Word for word, give the material below again, minus any images.

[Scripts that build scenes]
____________________

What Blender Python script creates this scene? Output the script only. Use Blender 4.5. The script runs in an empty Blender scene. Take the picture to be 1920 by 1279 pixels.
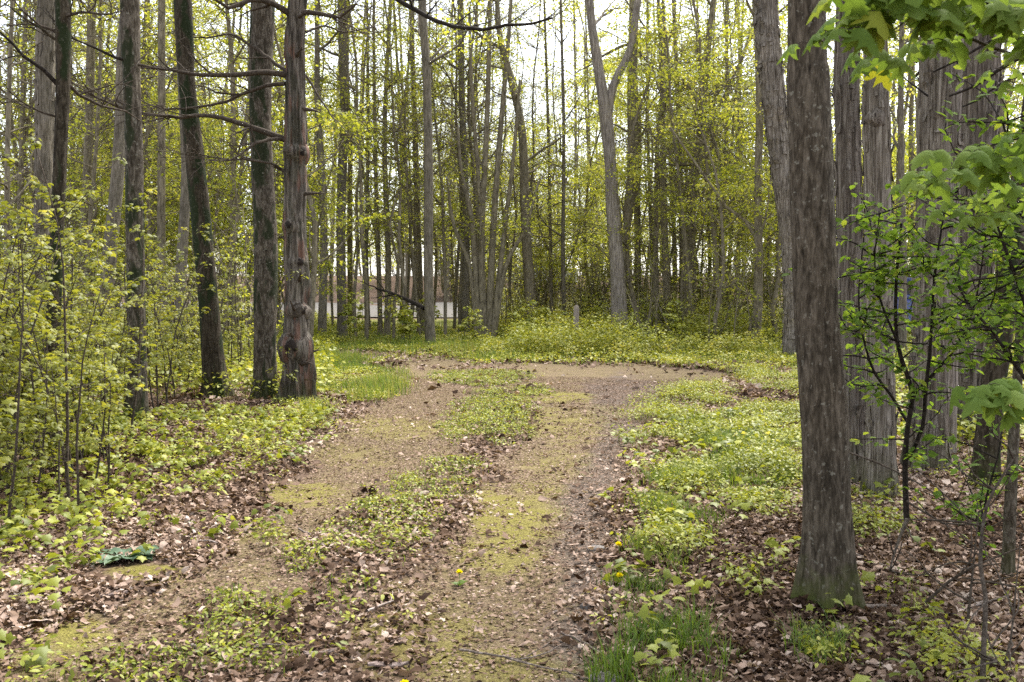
import bpy, math, random
import numpy as np
from mathutils import Vector

# ------------------------------------------------------------------ camera, sky, sun, exposure
SC = bpy.context.scene
CAM_H, PITCH, F = 1.55, math.radians(2.9), 1920 * 35 / 36
cam_d = bpy.data.cameras.new('camera'); cam = bpy.data.objects.new('camera', cam_d)
SC.collection.objects.link(cam); SC.camera = cam
cam.location = (0, 0, CAM_H); cam.rotation_euler = (math.pi / 2 - PITCH, 0, 0)
cam_d.lens = 35; cam_d.sensor_width = 36; cam_d.clip_start = 0.05; cam_d.clip_end = 1000
cam_d.dof.use_dof = True; cam_d.dof.focus_distance = 8.0; cam_d.dof.aperture_fstop = 8.0

SUN_EL, SUN_AZ = math.radians(58), math.radians(30)      # azimuth clockwise from +Y
w = bpy.data.worlds.new('World'); SC.world = w; w.use_nodes = True
nt = w.node_tree; nt.nodes.clear()
sky = nt.nodes.new('ShaderNodeTexSky'); sky.sky_type = 'NISHITA'; sky.sun_disc = False
sky.sun_elevation = SUN_EL; sky.sun_rotation = SUN_AZ
sky.air_density = 1.0; sky.dust_density = 1.8; sky.ozone_density = 1.0
bg = nt.nodes.new('ShaderNodeBackground'); bg.inputs['Strength'].default_value = 0.125
wo = nt.nodes.new('ShaderNodeOutputWorld')
hs = nt.nodes.new('ShaderNodeHueSaturation'); hs.inputs['Saturation'].default_value = .35
nt.links.new(sky.outputs[0], hs.inputs['Color']); nt.links.new(hs.outputs[0], bg.inputs[0]); nt.links.new(bg.outputs[0], wo.inputs[0])
sd = bpy.data.lights.new('sun', 'SUN'); sd.energy = 2.3; sd.angle = math.radians(18); sd.color = (1, .95, .87)
so = bpy.data.objects.new('sun', sd); SC.collection.objects.link(so)
sdir = Vector((math.sin(SUN_AZ) * math.cos(SUN_EL), math.cos(SUN_AZ) * math.cos(SUN_EL), math.sin(SUN_EL)))
so.rotation_euler = sdir.to_track_quat('Z', 'Y').to_euler(); so.location = sdir * 60
SC.view_settings.view_transform = 'Standard'; SC.view_settings.look = 'None'
SC.view_settings.exposure = 2.05; SC.view_settings.gamma = 1
SC.cycles.max_bounces = 8; SC.cycles.diffuse_bounces = 5; SC.cycles.glossy_bounces = 2
SC.cycles.transmission_bounces = 4; SC.cycles.transparent_max_bounces = 4
SC.cycles.caustics_reflective = False; SC.cycles.caustics_refractive = False
SC.cycles.use_denoising = False

# ------------------------------------------------------------------ maths helpers
RNG = np.random.default_rng(7)
def vhash(ix, iy, iz, seed):
    h = (ix.astype(np.int64) * 374761393 + iy.astype(np.int64) * 668265263 + iz.astype(np.int64) * 2147483647 + seed * 144665) & 0x7fffffff
    h = ((h ^ (h >> 13)) * 1274126177) & 0x7fffffff
    return ((h ^ (h >> 16)) & 0xffff) / 65535.0
def vnoise(x, y, z, seed=0):
    x, y, z = np.broadcast_arrays(np.asarray(x, float), np.asarray(y, float), np.asarray(z, float))
    ix, iy, iz = np.floor(x), np.floor(y), np.floor(z)
    fx, fy, fz = x - ix, y - iy, z - iz
    fx, fy, fz = (f * f * (3 - 2 * f) for f in (fx, fy, fz))
    r = 0
    for a in (0, 1):
        for b in (0, 1):
            for c in (0, 1):
                r = r + vhash(ix + a, iy + b, iz + c, seed) * (fx if a else 1 - fx) * (fy if b else 1 - fy) * (fz if c else 1 - fz)
    return r
def sstep(a, b, x):
    t = np.clip((x - a) / (b - a), 0, 1); return t * t * (3 - 2 * t)
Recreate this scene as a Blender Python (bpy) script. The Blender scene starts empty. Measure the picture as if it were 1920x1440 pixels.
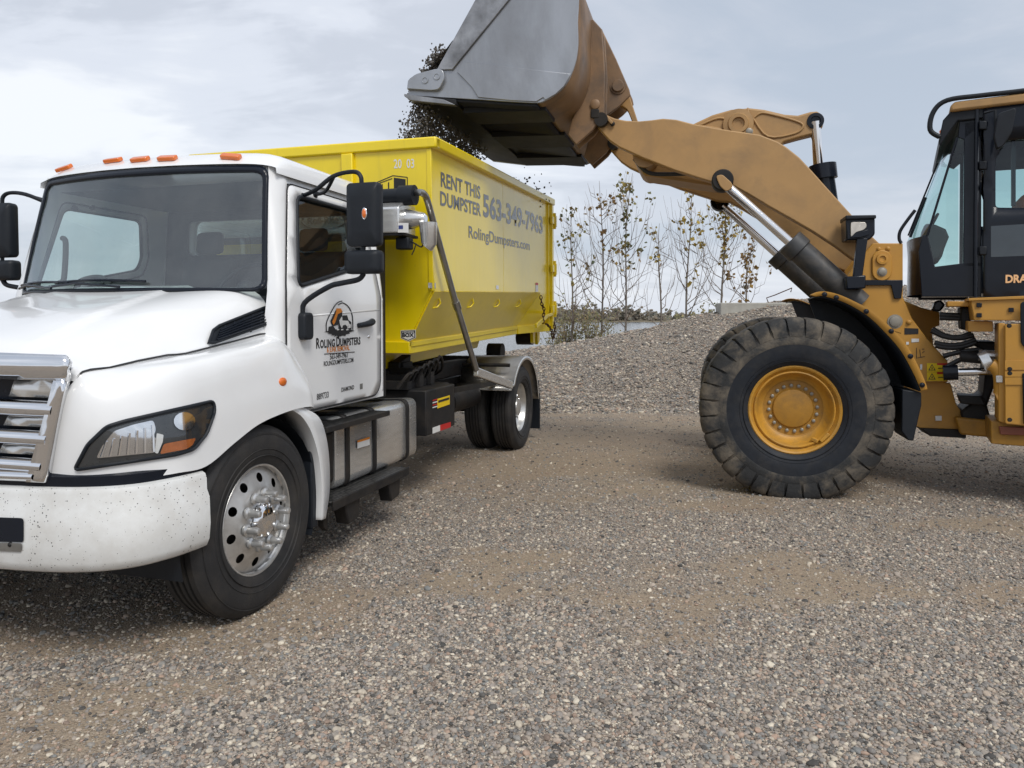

____________________

### WRITTEN SOLUTION
What Blender Python script creates this scene? Output the script only. Use Blender 4.5. The script runs in an empty Blender scene. Take the picture to be 1920 by 1279 pixels.
import bpy, math, random
import numpy as np
from mathutils import Vector

# ------------------------------------------------------------------ camera, sky, sun, exposure
SC = bpy.context.scene
CAM_H, PITCH, F = 1.55, math.radians(2.9), 1920 * 35 / 36
cam_d = bpy.data.cameras.new('camera'); cam = bpy.data.objects.new('camera', cam_d)
SC.collection.objects.link(cam); SC.camera = cam
cam.location = (0, 0, CAM_H); cam.rotation_euler = (math.pi / 2 - PITCH, 0, 0)
cam_d.lens = 35; cam_d.sensor_width = 36; cam_d.clip_start = 0.05; cam_d.clip_end = 1000
cam_d.dof.use_dof = True; cam_d.dof.focus_distance = 8.0; cam_d.dof.aperture_fstop = 8.0

SUN_EL, SUN_AZ = math.radians(58), math.radians(30)      # azimuth clockwise from +Y
w = bpy.data.worlds.new('World'); SC.world = w; w.use_nodes = True
nt = w.node_tree; nt.nodes.clear()
sky = nt.nodes.new('ShaderNodeTexSky'); sky.sky_type = 'NISHITA'; sky.sun_disc = False
sky.sun_elevation = SUN_EL; sky.sun_rotation = SUN_AZ
sky.air_density = 1.0; sky.dust_density = 1.8; sky.ozone_density = 1.0
bg = nt.nodes.new('ShaderNodeBackground'); bg.inputs['Strength'].default_value = 0.125
wo = nt.nodes.new('ShaderNodeOutputWorld')
hs = nt.nodes.new('ShaderNodeHueSaturation'); hs.inputs['Saturation'].default_value = .35
nt.links.new(sky.outputs[0], hs.inputs['Color']); nt.links.new(hs.outputs[0], bg.inputs[0]); nt.links.new(bg.outputs[0], wo.inputs[0])
sd = bpy.data.lights.new('sun', 'SUN'); sd.energy = 2.3; sd.angle = math.radians(18); sd.color = (1, .95, .87)
so = bpy.data.objects.new('sun', sd); SC.collection.objects.link(so)
sdir = Vector((math.sin(SUN_AZ) * math.cos(SUN_EL), math.cos(SUN_AZ) * math.cos(SUN_EL), math.sin(SUN_EL)))
so.rotation_euler = sdir.to_track_quat('Z', 'Y').to_euler(); so.location = sdir * 60
SC.view_settings.view_transform = 'Standard'; SC.view_settings.look = 'None'
SC.view_settings.exposure = 2.05; SC.view_settings.gamma = 1
SC.cycles.max_bounces = 8; SC.cycles.diffuse_bounces = 5; SC.cycles.glossy_bounces = 2
SC.cycles.transmission_bounces = 4; SC.cycles.transparent_max_bounces = 4
SC.cycles.caustics_reflective = False; SC.cycles.caustics_refractive = False
SC.cycles.use_denoising = False

# ------------------------------------------------------------------ maths helpers
RNG = np.random.default_rng(7)
def vhash(ix, iy, iz, seed):
    h = (ix.astype(np.int64) * 374761393 + iy.astype(np.int64) * 668265263 + iz.astype(np.int64) * 2147483647 + seed * 144665) & 0x7fffffff
    h = ((h ^ (h >> 13)) * 1274126177) & 0x7fffffff
    return ((h ^ (h >> 16)) & 0xffff) / 65535.0
def vnoise(x, y, z, seed=0):
    x, y, z = np.broadcast_arrays(np.asarray(x, float), np.asarray(y, float), np.asarray(z, float))
    ix, iy, iz = np.floor(x), np.floor(y), np.floor(z)
    fx, fy, fz = x - ix, y - iy, z - iz
    fx, fy, fz = (f * f * (3 - 2 * f) for f in (fx, fy, fz))
    r = 0
    for a in (0, 1):
        for b in (0, 1):
            for c in (0, 1):
                r = r + vhash(ix + a, iy + b, iz + c, seed) * (fx if a else 1 - fx) * (fy if b else 1 - fy) * (fz if c else 1 - fz)
    return r
def sstep(a, b, x):
    t = np.clip((x - a) / (b - a), 0, 1); return t * t * (3 - 2 * t)
Recreate this scene as a Blender Python (bpy) script. The Blender scene starts empty. Measure the picture as if it were 1920x1440 pixels.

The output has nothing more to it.